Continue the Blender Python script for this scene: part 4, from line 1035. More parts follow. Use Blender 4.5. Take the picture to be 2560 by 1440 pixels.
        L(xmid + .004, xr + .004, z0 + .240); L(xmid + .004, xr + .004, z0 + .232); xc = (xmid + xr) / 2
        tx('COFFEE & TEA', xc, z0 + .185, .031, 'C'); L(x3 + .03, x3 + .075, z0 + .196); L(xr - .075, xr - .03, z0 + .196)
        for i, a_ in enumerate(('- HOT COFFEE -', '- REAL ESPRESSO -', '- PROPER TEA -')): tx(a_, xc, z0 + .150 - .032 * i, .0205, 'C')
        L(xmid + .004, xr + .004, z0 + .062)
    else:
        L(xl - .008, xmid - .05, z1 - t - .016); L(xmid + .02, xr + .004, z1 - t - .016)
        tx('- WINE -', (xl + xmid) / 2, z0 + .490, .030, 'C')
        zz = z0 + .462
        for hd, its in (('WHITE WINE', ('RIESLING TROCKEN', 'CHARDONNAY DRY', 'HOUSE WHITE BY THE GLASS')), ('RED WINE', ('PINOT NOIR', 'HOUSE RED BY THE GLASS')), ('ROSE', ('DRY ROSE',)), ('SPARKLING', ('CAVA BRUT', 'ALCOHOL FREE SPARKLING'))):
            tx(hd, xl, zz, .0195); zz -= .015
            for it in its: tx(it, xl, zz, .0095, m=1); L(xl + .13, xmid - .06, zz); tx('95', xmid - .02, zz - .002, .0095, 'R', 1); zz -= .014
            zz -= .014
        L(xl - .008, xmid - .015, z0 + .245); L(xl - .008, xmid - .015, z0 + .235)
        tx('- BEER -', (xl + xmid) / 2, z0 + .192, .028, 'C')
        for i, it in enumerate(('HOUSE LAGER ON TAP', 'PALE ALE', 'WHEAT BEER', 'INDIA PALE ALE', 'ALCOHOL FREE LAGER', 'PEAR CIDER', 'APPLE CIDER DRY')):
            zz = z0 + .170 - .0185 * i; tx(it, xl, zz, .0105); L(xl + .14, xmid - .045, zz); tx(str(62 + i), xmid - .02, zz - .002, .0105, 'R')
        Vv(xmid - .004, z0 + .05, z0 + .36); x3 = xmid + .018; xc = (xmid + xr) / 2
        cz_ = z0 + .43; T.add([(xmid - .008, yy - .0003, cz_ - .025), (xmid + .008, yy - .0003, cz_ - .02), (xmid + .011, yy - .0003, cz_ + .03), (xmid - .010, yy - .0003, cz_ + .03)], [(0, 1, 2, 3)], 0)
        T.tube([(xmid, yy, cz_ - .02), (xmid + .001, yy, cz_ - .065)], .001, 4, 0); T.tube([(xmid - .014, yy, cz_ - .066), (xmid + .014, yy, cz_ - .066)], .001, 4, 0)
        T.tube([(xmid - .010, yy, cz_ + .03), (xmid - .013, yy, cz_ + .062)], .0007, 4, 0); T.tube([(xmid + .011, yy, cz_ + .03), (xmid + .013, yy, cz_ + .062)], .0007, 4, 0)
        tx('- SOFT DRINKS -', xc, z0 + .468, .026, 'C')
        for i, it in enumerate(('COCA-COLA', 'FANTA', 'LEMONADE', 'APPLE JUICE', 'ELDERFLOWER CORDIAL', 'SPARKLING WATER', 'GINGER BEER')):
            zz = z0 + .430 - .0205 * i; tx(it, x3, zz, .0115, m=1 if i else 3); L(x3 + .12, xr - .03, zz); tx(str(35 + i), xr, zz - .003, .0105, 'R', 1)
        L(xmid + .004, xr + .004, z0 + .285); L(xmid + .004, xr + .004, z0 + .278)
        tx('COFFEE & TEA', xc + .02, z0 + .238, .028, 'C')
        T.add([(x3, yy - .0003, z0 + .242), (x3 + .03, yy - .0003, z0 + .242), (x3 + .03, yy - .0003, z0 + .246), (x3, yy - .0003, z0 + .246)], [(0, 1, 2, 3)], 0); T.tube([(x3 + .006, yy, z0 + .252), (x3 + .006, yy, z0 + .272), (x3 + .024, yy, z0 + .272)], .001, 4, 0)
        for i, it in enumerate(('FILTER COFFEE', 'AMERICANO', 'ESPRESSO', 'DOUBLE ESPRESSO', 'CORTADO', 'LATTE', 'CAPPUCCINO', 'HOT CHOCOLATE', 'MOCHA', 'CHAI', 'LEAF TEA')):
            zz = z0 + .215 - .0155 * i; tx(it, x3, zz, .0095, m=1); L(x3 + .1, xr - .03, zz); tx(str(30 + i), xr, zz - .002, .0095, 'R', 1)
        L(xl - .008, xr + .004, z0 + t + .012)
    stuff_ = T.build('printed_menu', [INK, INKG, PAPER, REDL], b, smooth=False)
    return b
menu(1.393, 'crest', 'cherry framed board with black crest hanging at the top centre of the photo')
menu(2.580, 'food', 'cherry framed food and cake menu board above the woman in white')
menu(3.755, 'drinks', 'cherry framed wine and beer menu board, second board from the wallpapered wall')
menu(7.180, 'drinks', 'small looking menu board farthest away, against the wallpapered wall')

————

▶ [What the task asks]:
Every line above should be written out again exactly as it stands.

▶ [Expected output]:
Continue the Blender Python script for this scene: part 4, from line 1035. More parts follow. Use Blender 4.5. Take the picture to be 2560 by 1440 pixels.
        L(xmid + .004, xr + .004, z0 + .240); L(xmid + .004, xr + .004, z0 + .232); xc = (xmid + xr) / 2
        tx('COFFEE & TEA', xc, z0 + .185, .031, 'C'); L(x3 + .03, x3 + .075, z0 + .196); L(xr - .075, xr - .03, z0 + .196)
        for i, a_ in enumerate(('- HOT COFFEE -', '- REAL ESPRESSO -', '- PROPER TEA -')): tx(a_, xc, z0 + .150 - .032 * i, .0205, 'C')
        L(xmid + .004, xr + .004, z0 + .062)
    else:
        L(xl - .008, xmid - .05, z1 - t - .016); L(xmid + .02, xr + .004, z1 - t - .016)
        tx('- WINE -', (xl + xmid) / 2, z0 + .490, .030, 'C')
        zz = z0 + .462
        for hd, its in (('WHITE WINE', ('RIESLING TROCKEN', 'CHARDONNAY DRY', 'HOUSE WHITE BY THE GLASS')), ('RED WINE', ('PINOT NOIR', 'HOUSE RED BY THE GLASS')), ('ROSE', ('DRY ROSE',)), ('SPARKLING', ('CAVA BRUT', 'ALCOHOL FREE SPARKLING'))):
            tx(hd, xl, zz, .0195); zz -= .015
            for it in its: tx(it, xl, zz, .0095, m=1); L(xl + .13, xmid - .06, zz); tx('95', xmid - .02, zz - .002, .0095, 'R', 1); zz -= .014
            zz -= .014
        L(xl - .008, xmid - .015, z0 + .245); L(xl - .008, xmid - .015, z0 + .235)
        tx('- BEER -', (xl + xmid) / 2, z0 + .192, .028, 'C')
        for i, it in enumerate(('HOUSE LAGER ON TAP', 'PALE ALE', 'WHEAT BEER', 'INDIA PALE ALE', 'ALCOHOL FREE LAGER', 'PEAR CIDER', 'APPLE CIDER DRY')):
            zz = z0 + .170 - .0185 * i; tx(it, xl, zz, .0105); L(xl + .14, xmid - .045, zz); tx(str(62 + i), xmid - .02, zz - .002, .0105, 'R')
        Vv(xmid - .004, z0 + .05, z0 + .36); x3 = xmid + .018; xc = (xmid + xr) / 2
        cz_ = z0 + .43; T.add([(xmid - .008, yy - .0003, cz_ - .025), (xmid + .008, yy - .0003, cz_ - .02), (xmid + .011, yy - .0003, cz_ + .03), (xmid - .010, yy - .0003, cz_ + .03)], [(0, 1, 2, 3)], 0)
        T.tube([(xmid, yy, cz_ - .02), (xmid + .001, yy, cz_ - .065)], .001, 4, 0); T.tube([(xmid - .014, yy, cz_ - .066), (xmid + .014, yy, cz_ - .066)], .001, 4, 0)
        T.tube([(xmid - .010, yy, cz_ + .03), (xmid - .013, yy, cz_ + .062)], .0007, 4, 0); T.tube([(xmid + .011, yy, cz_ + .03), (xmid + .013, yy, cz_ + .062)], .0007, 4, 0)
        tx('- SOFT DRINKS -', xc, z0 + .468, .026, 'C')
        for i, it in enumerate(('COCA-COLA', 'FANTA', 'LEMONADE', 'APPLE JUICE', 'ELDERFLOWER CORDIAL', 'SPARKLING WATER', 'GINGER BEER')):
            zz = z0 + .430 - .0205 * i; tx(it, x3, zz, .0115, m=1 if i else 3); L(x3 + .12, xr - .03, zz); tx(str(35 + i), xr, zz - .003, .0105, 'R', 1)
        L(xmid + .004, xr + .004, z0 + .285); L(xmid + .004, xr + .004, z0 + .278)
        tx('COFFEE & TEA', xc + .02, z0 + .238, .028, 'C')
        T.add([(x3, yy - .0003, z0 + .242), (x3 + .03, yy - .0003, z0 + .242), (x3 + .03, yy - .0003, z0 + .246), (x3, yy - .0003, z0 + .246)], [(0, 1, 2, 3)], 0); T.tube([(x3 + .006, yy, z0 + .252), (x3 + .006, yy, z0 + .272), (x3 + .024, yy, z0 + .272)], .001, 4, 0)
        for i, it in enumerate(('FILTER COFFEE', 'AMERICANO', 'ESPRESSO', 'DOUBLE ESPRESSO', 'CORTADO', 'LATTE', 'CAPPUCCINO', 'HOT CHOCOLATE', 'MOCHA', 'CHAI', 'LEAF TEA')):
            zz = z0 + .215 - .0155 * i; tx(it, x3, zz, .0095, m=1); L(x3 + .1, xr - .03, zz); tx(str(30 + i), xr, zz - .002, .0095, 'R', 1)
        L(xl - .008, xr + .004, z0 + t + .012)
    stuff_ = T.build('printed_menu', [INK, INKG, PAPER, REDL], b, smooth=False)
    return b
menu(1.393, 'crest', 'cherry framed board with black crest hanging at the top centre of the photo')
menu(2.580, 'food', 'cherry framed food and cake menu board above the woman in white')
menu(3.755, 'drinks', 'cherry framed wine and beer menu board, second board from the wallpapered wall')
menu(7.180, 'drinks', 'small looking menu board farthest away, against the wallpapered wall')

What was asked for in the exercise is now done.